Statement by HCI in response to Articles Appearing in Business Report on 11th and 12th February 2007

1. HCI released an announcement on SENS on 18 January 2007 advising that the Mpumalanga Gambling Board (MGB) had refused HCI’s application for approval of its acquisition of a 50% stake in Fabcos Investment Holdings (FIH). In that release HCI stated its intention to take legal steps to protect the company’s interests. This still remains HCI’s intention and its point of view on the matter will then be fully set out.

2. The letter concerned from the MGB does not state the facts or findings of fact that lead it to the conclusions at which it arrived. Defending oneself against the letter is, in the circumstances, virtually impossible. For this reason, HCI has filed with the MGB a request for the factual findings and conclusions drawn there-from, but to date has not received further advice from the Board.

3. Nafhold has consistently objected to the applications that HCI has lodged with the various relevant Gaming Boards. The MGB copied the objector Nafhold with its letter. The letter was released to the Business Report shortly in advance of a discussion by the Nafhold Board on HCI’s offer to Nafhold shareholders. We believe the release should be understood in the context of efforts by certain Nafhold representatives to resist that offer.

4. We believe HCI was entitled to be protected by the MGB from its correspondence being prematurely released to the public and that the failure of the MGB to caution Nafhold in this regard has been highly prejudicial to HCI and its shareholders. HCI has been placed in a position where it must either debate the merits of its legal proceedings in the press without even having certainty of the case it has to meet or be damned by its silence on the most scurrilous headlines appearing in the business press.

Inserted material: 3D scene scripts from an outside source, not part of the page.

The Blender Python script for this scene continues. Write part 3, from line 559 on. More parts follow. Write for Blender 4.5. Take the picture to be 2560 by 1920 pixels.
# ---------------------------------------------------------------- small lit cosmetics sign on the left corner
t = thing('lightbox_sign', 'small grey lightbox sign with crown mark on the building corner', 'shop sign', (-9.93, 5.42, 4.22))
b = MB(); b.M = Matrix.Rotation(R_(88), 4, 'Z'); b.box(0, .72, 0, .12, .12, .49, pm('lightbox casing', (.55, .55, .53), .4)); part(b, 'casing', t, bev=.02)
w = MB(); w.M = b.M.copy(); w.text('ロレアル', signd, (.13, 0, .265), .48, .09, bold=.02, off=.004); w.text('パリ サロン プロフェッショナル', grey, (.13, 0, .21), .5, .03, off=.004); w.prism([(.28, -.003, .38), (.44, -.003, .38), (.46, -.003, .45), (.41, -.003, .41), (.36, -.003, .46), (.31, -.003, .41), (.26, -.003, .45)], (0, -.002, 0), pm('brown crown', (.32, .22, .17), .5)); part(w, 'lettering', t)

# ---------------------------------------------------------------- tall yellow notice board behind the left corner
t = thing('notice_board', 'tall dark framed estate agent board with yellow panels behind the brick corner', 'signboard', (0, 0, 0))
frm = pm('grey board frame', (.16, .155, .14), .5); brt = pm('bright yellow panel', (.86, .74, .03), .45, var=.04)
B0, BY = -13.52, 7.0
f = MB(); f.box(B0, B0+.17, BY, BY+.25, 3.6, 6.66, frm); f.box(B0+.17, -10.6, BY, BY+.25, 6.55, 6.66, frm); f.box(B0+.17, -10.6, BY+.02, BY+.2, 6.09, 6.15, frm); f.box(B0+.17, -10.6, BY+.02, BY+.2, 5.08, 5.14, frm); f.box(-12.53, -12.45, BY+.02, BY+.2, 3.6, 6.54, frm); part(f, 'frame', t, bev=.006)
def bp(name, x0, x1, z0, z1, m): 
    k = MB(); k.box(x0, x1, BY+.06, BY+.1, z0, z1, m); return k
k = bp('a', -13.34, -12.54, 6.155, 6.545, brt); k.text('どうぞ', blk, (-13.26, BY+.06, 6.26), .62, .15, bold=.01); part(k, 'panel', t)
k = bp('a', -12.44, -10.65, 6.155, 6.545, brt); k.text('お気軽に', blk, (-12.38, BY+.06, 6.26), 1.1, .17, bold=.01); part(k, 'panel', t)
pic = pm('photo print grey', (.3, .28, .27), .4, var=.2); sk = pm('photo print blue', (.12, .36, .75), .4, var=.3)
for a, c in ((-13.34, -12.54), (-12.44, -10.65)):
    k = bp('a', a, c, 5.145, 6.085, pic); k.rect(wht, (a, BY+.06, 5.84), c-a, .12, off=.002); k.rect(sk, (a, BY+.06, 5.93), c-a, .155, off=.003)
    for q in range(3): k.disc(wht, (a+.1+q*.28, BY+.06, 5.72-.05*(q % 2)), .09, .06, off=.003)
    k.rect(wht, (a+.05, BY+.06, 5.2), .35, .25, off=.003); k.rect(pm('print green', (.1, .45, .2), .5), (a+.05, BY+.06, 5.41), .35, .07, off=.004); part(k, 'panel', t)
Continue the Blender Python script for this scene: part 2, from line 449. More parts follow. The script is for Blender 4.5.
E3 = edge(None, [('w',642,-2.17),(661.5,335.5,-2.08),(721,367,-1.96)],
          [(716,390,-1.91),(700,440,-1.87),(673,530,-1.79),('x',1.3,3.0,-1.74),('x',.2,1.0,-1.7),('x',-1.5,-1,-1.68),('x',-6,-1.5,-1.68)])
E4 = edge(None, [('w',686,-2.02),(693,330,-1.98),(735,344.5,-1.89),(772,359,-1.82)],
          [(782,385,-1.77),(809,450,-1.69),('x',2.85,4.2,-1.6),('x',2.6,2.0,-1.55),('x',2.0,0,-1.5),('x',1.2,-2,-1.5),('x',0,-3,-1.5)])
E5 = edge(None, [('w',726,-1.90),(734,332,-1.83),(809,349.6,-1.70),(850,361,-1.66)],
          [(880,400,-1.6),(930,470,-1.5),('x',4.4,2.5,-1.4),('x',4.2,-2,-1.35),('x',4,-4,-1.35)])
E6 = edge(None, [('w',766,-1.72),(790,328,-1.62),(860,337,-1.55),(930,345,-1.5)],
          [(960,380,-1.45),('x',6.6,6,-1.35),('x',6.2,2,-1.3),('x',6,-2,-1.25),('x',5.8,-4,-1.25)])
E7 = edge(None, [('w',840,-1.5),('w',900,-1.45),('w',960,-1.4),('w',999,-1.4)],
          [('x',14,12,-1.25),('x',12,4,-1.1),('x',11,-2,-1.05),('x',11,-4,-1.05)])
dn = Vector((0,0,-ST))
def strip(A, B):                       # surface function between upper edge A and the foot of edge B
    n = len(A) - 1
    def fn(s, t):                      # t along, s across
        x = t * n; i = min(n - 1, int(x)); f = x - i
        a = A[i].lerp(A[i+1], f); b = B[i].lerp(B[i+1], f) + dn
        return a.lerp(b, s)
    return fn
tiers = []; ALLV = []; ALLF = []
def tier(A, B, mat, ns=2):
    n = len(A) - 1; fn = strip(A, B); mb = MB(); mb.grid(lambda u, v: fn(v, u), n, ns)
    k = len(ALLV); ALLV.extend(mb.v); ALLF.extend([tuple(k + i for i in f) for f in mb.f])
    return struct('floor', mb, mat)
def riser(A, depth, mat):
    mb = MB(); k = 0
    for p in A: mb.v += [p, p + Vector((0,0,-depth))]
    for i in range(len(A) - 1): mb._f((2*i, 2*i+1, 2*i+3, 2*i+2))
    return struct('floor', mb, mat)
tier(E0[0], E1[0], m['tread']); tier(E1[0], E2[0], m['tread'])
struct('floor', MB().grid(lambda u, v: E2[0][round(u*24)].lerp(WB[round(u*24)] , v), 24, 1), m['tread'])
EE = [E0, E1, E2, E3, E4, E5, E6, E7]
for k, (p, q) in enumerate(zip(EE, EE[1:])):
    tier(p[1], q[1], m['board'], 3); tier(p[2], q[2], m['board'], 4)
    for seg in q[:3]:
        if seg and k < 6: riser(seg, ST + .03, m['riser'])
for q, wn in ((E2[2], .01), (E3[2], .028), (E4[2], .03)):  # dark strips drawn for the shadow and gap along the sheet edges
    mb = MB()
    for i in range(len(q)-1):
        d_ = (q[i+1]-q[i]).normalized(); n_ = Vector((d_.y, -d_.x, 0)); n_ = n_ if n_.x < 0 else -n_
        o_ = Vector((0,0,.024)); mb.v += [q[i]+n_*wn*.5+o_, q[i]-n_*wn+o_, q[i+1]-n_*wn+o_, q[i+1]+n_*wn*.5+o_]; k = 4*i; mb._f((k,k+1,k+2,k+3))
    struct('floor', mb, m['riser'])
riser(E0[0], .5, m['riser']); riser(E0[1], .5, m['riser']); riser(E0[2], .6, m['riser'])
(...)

5. In general, the issues in the letter from the MGB correspond to the points of opposition raised by Nafhold before all the relevant Gaming Boards over the last eighteen months. While point 2 above remains central, it does appear that the MGB is in agreement with these objections and on that assumption we make the following general and broad response:

5.1 Nafhold’s objections were considered by two other regional Gaming Boards in KwaZulu-Natal and the Eastern Cape who both approved the HCI application. 5.2 To the best of our knowledge, there are no new facts or allegations that surfaced before the MGB and some issues, for example relating to “manipulation of BEE credentials” and “misrepresentation or omissions of important information”, appear to relate to an entirely different transaction arising from HCI’s efforts to stop Johnnic’s use of HCI’s BEE status in Johnnic some 18 months ago and the wording chosen in a letter in relation thereto submitted by our attorneys to the MGB in June 2005.

5.3 We note that HCI’s 25% shareholding in Johnnic satisfied the MGB that Johnnic was sufficiently empowered to acquire the other 50% of FIH, and we believe that HCI itself will be found to be so in due course.

5.4 We are confident that a court of review will find the fact that the Minister of Defence held 1000 HCI shares until the matter was drawn to his attention whereupon he disposed of them, an inadequate reason for debarring HCI’s application.

5.5 Issues surrounding Nafhold’s erroneous belief that it was entitled to a dividend instead of TIH paying off its debt to ABSA will, in our view, in due course also be found to be an inappropriate criterion for adjudicating HCI negatively.

6. While HCI is most concerned about misrepresentations of our actions and credentials in the recent press, we have been advised that it is inappropriate to comment further ahead of legal proceedings.